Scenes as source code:
··········

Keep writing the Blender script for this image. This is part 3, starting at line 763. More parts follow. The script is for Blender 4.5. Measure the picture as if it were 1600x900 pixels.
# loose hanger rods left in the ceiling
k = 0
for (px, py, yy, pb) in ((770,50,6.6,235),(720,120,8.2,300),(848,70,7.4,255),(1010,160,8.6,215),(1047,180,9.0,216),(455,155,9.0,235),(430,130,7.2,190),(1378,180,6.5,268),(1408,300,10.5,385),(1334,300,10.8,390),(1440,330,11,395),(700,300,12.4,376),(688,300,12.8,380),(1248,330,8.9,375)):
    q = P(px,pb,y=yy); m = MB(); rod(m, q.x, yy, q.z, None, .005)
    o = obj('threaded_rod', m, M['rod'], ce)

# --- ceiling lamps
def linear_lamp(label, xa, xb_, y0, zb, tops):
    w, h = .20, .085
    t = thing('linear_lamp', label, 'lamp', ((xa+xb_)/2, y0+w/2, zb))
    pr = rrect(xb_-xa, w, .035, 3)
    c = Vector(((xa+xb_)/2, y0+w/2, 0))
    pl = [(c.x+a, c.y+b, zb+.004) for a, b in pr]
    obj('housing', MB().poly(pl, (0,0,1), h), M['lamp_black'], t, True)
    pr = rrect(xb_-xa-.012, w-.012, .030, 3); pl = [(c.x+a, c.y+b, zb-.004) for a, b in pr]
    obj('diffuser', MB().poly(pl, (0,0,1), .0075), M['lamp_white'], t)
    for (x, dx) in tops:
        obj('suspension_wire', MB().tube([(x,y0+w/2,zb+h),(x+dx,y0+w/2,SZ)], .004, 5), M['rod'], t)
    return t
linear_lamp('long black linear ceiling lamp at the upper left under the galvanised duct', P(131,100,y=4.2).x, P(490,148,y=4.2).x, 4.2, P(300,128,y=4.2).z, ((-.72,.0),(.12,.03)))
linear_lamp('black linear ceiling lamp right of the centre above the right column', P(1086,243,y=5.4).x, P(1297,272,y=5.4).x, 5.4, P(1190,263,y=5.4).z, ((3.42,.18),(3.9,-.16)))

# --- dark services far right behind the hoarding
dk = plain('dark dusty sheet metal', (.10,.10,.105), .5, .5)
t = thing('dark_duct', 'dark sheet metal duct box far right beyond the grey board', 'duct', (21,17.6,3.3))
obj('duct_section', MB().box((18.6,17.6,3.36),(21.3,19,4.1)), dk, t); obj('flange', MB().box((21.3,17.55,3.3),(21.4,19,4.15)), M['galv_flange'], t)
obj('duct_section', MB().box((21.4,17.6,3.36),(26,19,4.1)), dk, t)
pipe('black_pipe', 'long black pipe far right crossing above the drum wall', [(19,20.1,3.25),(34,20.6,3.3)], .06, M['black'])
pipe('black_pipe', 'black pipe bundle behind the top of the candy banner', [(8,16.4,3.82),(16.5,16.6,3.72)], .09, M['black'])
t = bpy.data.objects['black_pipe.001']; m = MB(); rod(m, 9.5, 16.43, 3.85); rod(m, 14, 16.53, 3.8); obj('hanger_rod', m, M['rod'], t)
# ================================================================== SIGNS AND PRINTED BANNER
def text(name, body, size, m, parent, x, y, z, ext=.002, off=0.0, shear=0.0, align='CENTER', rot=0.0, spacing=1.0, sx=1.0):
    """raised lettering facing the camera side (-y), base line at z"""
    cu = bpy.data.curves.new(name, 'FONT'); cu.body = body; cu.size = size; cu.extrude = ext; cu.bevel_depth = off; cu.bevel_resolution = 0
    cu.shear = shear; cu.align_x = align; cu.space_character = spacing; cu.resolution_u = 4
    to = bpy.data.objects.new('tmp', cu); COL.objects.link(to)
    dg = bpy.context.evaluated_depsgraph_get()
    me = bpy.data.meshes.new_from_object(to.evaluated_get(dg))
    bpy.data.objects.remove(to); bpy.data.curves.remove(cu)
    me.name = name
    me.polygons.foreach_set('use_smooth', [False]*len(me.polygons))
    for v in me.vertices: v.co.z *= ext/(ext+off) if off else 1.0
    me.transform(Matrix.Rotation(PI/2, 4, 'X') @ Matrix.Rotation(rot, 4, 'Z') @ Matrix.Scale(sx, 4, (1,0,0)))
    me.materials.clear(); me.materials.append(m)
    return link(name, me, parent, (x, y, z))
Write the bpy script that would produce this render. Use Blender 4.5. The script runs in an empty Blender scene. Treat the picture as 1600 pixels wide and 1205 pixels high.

··········

:: WORK REQUIRED ::
Print nothing but the lines from the line with "MB().box((21.3,17.55,3.3),(21.4,19,4.15)), M['galv_flange'], t)" to the last line of the records above. Both of those lines count.

:: SOLUTION BELOW ::
obj('duct_section', MB().box((18.6,17.6,3.36),(21.3,19,4.1)), dk, t); obj('flange', MB().box((21.3,17.55,3.3),(21.4,19,4.15)), M['galv_flange'], t)
obj('duct_section', MB().box((21.4,17.6,3.36),(26,19,4.1)), dk, t)
pipe('black_pipe', 'long black pipe far right crossing above the drum wall', [(19,20.1,3.25),(34,20.6,3.3)], .06, M['black'])
pipe('black_pipe', 'black pipe bundle behind the top of the candy banner', [(8,16.4,3.82),(16.5,16.6,3.72)], .09, M['black'])
t = bpy.data.objects['black_pipe.001']; m = MB(); rod(m, 9.5, 16.43, 3.85); rod(m, 14, 16.53, 3.8); obj('hanger_rod', m, M['rod'], t)
# ================================================================== SIGNS AND PRINTED BANNER
def text(name, body, size, m, parent, x, y, z, ext=.002, off=0.0, shear=0.0, align='CENTER', rot=0.0, spacing=1.0, sx=1.0):
    """raised lettering facing the camera side (-y), base line at z"""
    cu = bpy.data.curves.new(name, 'FONT'); cu.body = body; cu.size = size; cu.extrude = ext; cu.bevel_depth = off; cu.bevel_resolution = 0
    cu.shear = shear; cu.align_x = align; cu.space_character = spacing; cu.resolution_u = 4
    to = bpy.data.objects.new('tmp', cu); COL.objects.link(to)
    dg = bpy.context.evaluated_depsgraph_get()
    me = bpy.data.meshes.new_from_object(to.evaluated_get(dg))
    bpy.data.objects.remove(to); bpy.data.curves.remove(cu)
    me.name = name
    me.polygons.foreach_set('use_smooth', [False]*len(me.polygons))
    for v in me.vertices: v.co.z *= ext/(ext+off) if off else 1.0
    me.transform(Matrix.Rotation(PI/2, 4, 'X') @ Matrix.Rotation(rot, 4, 'Z') @ Matrix.Scale(sx, 4, (1,0,0)))
    me.materials.clear(); me.materials.append(m)
    return link(name, me, parent, (x, y, z))
Write the bpy script that would produce this render. Use Blender 4.5. The script runs in an empty Blender scene. Treat the picture as 1600 pixels wide and 1205 pixels high.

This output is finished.